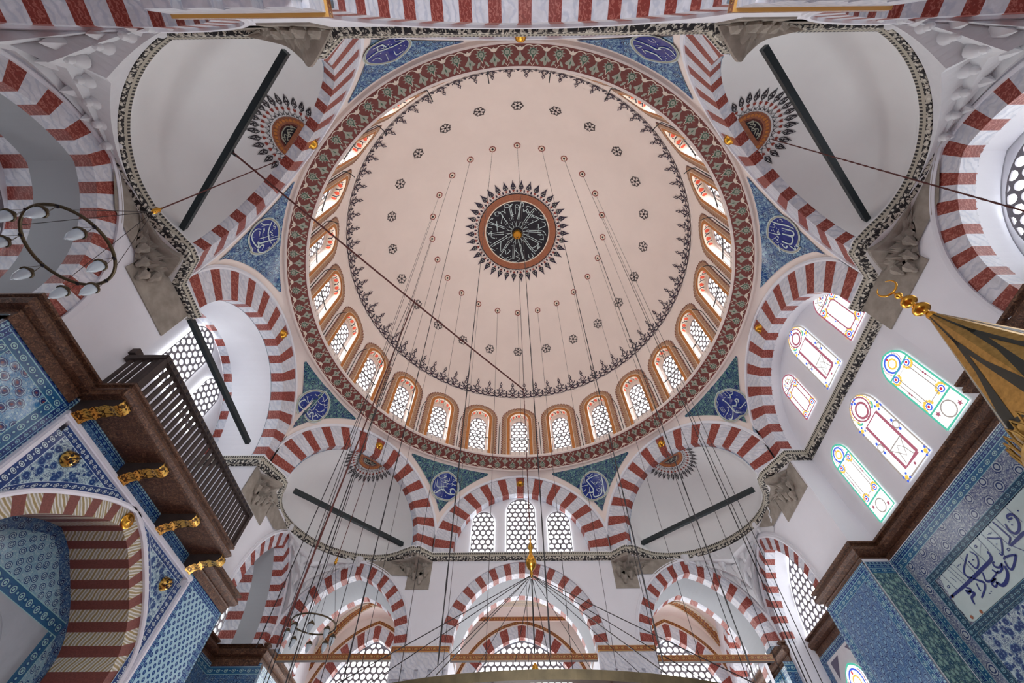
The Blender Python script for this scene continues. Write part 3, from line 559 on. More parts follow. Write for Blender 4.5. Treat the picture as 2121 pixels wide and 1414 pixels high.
# drum windows ------------------------------------------------------
def flatw(s, d, z): return (s, 7.42 + d, z)
w0 = window('x'); g, p, out = tracery(flatw, 0, .40, WZ0, 17.5, .46, .24, 'w', w0, d=.34, t=.03, hole=.36)
mb = MB(); o2 = ccw([(WW, WZ0)] + [wc(1 - i / 8) for i in range(17)] + [(-WW, WZ0)]); R_ = plate_hole(o2, ccw(out)); mb.grid([[flatw(x, .34, z) for x, z in r] for r in R_], closeu=True); mb.build('inner_frame', M['plaster'], w0)
p.build('pane', M['daydrum'], w0)
mb = MB()   # painted frame on the drum wall, bent to its curve
cyl = lambda u, v, o=.012: (sin(u / 7.42) * (7.42 - o), cos(u / 7.42) * (7.42 - o), v)
def band(o0, o1, mi, off, z0=15.42):
    P = lambda o: [(WW + o, z0)] + [(WW + o, z0 + (WZ1 - z0) * i / 6) for i in range(1, 6)] + [wc(1 - i / 12, o) for i in range(25)] + [(-WW - o, WZ1 - (WZ1 - z0) * i / 6) for i in range(1, 6)] + [(-WW - o, z0)]
    mb.grid([[cyl(x, z, off) for x, z in P(o0)], [cyl(x, z, off) for x, z in P(o1)]], mi)
    return P((o0 + o1) / 2)
band(.0, .14, 0, .014); band(.14, .16, 1, .018); band(.16, .32, 2, .012)
path = band(.33, .35, 3, .016)
L = [0]
for a, b in zip(path, path[1:]): L.append(L[-1] + hypot(b[0] - a[0], b[1] - a[1]))
def along(t):
    for i in range(len(L) - 1):
        if L[i] <= t <= L[i + 1]:
            f = (t - L[i]) / (L[i + 1] - L[i]); a, b = path[i], path[i + 1]; l = hypot(b[0] - a[0], b[1] - a[1])
            return (a[0] + (b[0] - a[0]) * f, a[1] + (b[1] - a[1]) * f), ((b[1] - a[1]) / l, -(b[0] - a[0]) / l)
    return path[-1], (0, 0)
ns = int(L[-1] / .145)
for i in range(ns):
    (x, z), nn = along((i + .5) * L[-1] / ns)
    disc(mb, x, z, .075, lambda u, v: cyl(u, v, .010), 3, n=10); disc(mb, x, z, .045, lambda u, v: cyl(u, v, .02), 2, n=8); disc(mb, x - nn[0] * .09, z - nn[1] * .09, .02, lambda u, v: cyl(u, v, .02), 3, n=6)
mb.build('painted_frame', [M['ochre'], M['cream'], M['tan'], M['ringred']], w0)
mb = MB()   # painted soffit inside the head of the opening: coral flowers and dark leaves
def sof(u, v):   # u along head -1..1, v into the reveal 0..1
    x, z = wc(u, -.008); return (sin(x / 7.42) * (7.42 + v * .33), cos(x / 7.42) * (7.42 + v * .33), z)
mb.grid([[sof(-1 + i / 8, v) for i in range(17)] for v in (.02, .98)], 0)
sof2 = lambda u, v: tuple(c * (1 if i < 2 else 1) - (.008 if i == 2 else 0) for i, c in enumerate(sof(u, v)))
for u in (-.78, -.42, 0, .42, .78):
    poly(mb, [(u - .1, .35), (u, .2), (u + .1, .4), (u + .07, .65), (u, .8), (u - .08, .62)], sof2, 1)
for u in (-.6, -.2, .2, .6):
    ribbon(mb, [(u - .12, .15), (u, .4), (u + .05, .8)], .05, sof2, 2); ribbon(mb, [(u, .4), (u + .12, .25)], .05, sof2, 2)
mb.build('painted_soffit', [M['cream'], M['coral'], M['navy']], w0)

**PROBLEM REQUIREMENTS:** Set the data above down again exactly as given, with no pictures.

**EXERCISE OUTPUT:**
The Blender Python script for this scene continues. Write part 3, from line 559 on. More parts follow. Write for Blender 4.5. Treat the picture as 2121 pixels wide and 1414 pixels high.
# drum windows ------------------------------------------------------
def flatw(s, d, z): return (s, 7.42 + d, z)
w0 = window('x'); g, p, out = tracery(flatw, 0, .40, WZ0, 17.5, .46, .24, 'w', w0, d=.34, t=.03, hole=.36)
mb = MB(); o2 = ccw([(WW, WZ0)] + [wc(1 - i / 8) for i in range(17)] + [(-WW, WZ0)]); R_ = plate_hole(o2, ccw(out)); mb.grid([[flatw(x, .34, z) for x, z in r] for r in R_], closeu=True); mb.build('inner_frame', M['plaster'], w0)
p.build('pane', M['daydrum'], w0)
mb = MB()   # painted frame on the drum wall, bent to its curve
cyl = lambda u, v, o=.012: (sin(u / 7.42) * (7.42 - o), cos(u / 7.42) * (7.42 - o), v)
def band(o0, o1, mi, off, z0=15.42):
    P = lambda o: [(WW + o, z0)] + [(WW + o, z0 + (WZ1 - z0) * i / 6) for i in range(1, 6)] + [wc(1 - i / 12, o) for i in range(25)] + [(-WW - o, WZ1 - (WZ1 - z0) * i / 6) for i in range(1, 6)] + [(-WW - o, z0)]
    mb.grid([[cyl(x, z, off) for x, z in P(o0)], [cyl(x, z, off) for x, z in P(o1)]], mi)
    return P((o0 + o1) / 2)
band(.0, .14, 0, .014); band(.14, .16, 1, .018); band(.16, .32, 2, .012)
path = band(.33, .35, 3, .016)
L = [0]
for a, b in zip(path, path[1:]): L.append(L[-1] + hypot(b[0] - a[0], b[1] - a[1]))
def along(t):
    for i in range(len(L) - 1):
        if L[i] <= t <= L[i + 1]:
            f = (t - L[i]) / (L[i + 1] - L[i]); a, b = path[i], path[i + 1]; l = hypot(b[0] - a[0], b[1] - a[1])
            return (a[0] + (b[0] - a[0]) * f, a[1] + (b[1] - a[1]) * f), ((b[1] - a[1]) / l, -(b[0] - a[0]) / l)
    return path[-1], (0, 0)
ns = int(L[-1] / .145)
for i in range(ns):
    (x, z), nn = along((i + .5) * L[-1] / ns)
    disc(mb, x, z, .075, lambda u, v: cyl(u, v, .010), 3, n=10); disc(mb, x, z, .045, lambda u, v: cyl(u, v, .02), 2, n=8); disc(mb, x - nn[0] * .09, z - nn[1] * .09, .02, lambda u, v: cyl(u, v, .02), 3, n=6)
mb.build('painted_frame', [M['ochre'], M['cream'], M['tan'], M['ringred']], w0)
mb = MB()   # painted soffit inside the head of the opening: coral flowers and dark leaves
def sof(u, v):   # u along head -1..1, v into the reveal 0..1
    x, z = wc(u, -.008); return (sin(x / 7.42) * (7.42 + v * .33), cos(x / 7.42) * (7.42 + v * .33), z)
mb.grid([[sof(-1 + i / 8, v) for i in range(17)] for v in (.02, .98)], 0)
sof2 = lambda u, v: tuple(c * (1 if i < 2 else 1) - (.008 if i == 2 else 0) for i, c in enumerate(sof(u, v)))
for u in (-.78, -.42, 0, .42, .78):
    poly(mb, [(u - .1, .35), (u, .2), (u + .1, .4), (u + .07, .65), (u, .8), (u - .08, .62)], sof2, 1)
for u in (-.6, -.2, .2, .6):
    ribbon(mb, [(u - .12, .15), (u, .4), (u + .05, .8)], .05, sof2, 2); ribbon(mb, [(u, .4), (u + .12, .25)], .05, sof2, 2)
mb.build('painted_soffit', [M['cream'], M['coral'], M['navy']], w0)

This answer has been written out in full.